# Source material
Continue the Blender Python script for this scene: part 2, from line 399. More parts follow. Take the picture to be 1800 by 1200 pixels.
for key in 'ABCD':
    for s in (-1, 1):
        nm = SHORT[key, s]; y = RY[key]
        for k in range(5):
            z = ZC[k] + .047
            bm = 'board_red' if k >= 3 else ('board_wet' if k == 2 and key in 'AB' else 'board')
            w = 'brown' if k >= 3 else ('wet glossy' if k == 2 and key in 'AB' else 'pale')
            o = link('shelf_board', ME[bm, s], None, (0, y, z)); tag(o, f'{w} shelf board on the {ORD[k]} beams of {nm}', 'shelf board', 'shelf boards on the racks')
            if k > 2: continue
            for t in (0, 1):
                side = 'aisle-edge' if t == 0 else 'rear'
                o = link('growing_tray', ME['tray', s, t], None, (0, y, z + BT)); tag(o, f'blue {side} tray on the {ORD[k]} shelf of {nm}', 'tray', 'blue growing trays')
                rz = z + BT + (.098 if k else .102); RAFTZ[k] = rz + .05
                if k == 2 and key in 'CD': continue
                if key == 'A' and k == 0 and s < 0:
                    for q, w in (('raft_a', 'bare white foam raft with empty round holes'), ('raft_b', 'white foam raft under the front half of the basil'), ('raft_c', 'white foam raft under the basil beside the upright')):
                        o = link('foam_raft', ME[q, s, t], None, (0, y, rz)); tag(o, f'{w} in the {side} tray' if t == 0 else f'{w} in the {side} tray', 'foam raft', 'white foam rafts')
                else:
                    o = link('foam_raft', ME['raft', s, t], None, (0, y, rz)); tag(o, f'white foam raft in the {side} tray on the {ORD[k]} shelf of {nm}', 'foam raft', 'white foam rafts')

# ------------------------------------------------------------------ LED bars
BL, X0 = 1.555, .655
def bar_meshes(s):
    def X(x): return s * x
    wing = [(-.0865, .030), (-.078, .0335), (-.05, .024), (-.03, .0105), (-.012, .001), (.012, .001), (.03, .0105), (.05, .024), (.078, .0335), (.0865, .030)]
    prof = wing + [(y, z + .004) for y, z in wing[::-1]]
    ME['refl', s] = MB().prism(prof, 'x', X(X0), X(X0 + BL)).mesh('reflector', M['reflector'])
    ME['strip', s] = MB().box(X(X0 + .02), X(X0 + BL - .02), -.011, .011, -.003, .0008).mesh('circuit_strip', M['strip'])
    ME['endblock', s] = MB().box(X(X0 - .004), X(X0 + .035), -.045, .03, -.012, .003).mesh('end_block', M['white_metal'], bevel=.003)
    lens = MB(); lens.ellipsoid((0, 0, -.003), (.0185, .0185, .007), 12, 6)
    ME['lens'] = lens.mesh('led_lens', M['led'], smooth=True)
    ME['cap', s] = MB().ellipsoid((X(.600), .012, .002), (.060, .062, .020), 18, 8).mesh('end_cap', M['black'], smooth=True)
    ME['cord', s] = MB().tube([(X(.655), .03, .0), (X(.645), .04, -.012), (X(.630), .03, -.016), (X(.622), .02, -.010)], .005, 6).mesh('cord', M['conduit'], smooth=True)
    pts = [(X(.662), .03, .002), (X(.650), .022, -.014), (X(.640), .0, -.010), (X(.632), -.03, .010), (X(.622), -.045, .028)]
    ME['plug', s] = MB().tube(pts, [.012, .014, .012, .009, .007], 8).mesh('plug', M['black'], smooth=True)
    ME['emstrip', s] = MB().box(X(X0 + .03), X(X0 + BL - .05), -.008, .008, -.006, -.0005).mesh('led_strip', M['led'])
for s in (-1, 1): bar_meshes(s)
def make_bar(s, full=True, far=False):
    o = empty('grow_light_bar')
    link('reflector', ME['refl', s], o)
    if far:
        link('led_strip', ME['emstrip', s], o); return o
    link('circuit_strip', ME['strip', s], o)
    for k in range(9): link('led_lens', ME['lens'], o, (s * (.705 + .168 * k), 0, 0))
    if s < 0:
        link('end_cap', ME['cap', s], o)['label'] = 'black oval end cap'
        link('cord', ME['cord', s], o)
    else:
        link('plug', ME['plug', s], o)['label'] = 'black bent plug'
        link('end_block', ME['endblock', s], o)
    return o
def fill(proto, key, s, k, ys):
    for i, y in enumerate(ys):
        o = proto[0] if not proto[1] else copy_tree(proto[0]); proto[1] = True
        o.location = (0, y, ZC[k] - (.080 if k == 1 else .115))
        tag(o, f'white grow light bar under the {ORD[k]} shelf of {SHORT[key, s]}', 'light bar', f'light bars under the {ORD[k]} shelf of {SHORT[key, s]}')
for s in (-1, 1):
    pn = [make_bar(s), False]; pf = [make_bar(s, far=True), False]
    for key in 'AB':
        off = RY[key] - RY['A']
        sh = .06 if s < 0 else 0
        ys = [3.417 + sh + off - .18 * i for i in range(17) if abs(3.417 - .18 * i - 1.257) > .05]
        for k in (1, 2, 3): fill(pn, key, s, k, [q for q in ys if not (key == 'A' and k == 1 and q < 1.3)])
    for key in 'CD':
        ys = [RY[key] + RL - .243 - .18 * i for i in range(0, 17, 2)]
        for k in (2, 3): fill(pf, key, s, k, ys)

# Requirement
From the opening line of the data above through the line that contains "w = 'brown'", please print each line as it stands and only those lines.

# The output
Continue the Blender Python script for this scene: part 2, from line 399. More parts follow. Take the picture to be 1800 by 1200 pixels.
for key in 'ABCD':
    for s in (-1, 1):
        nm = SHORT[key, s]; y = RY[key]
        for k in range(5):
            z = ZC[k] + .047
            bm = 'board_red' if k >= 3 else ('board_wet' if k == 2 and key in 'AB' else 'board')
            w = 'brown' if k >= 3 else ('wet glossy' if k == 2 and key in 'AB' else 'pale')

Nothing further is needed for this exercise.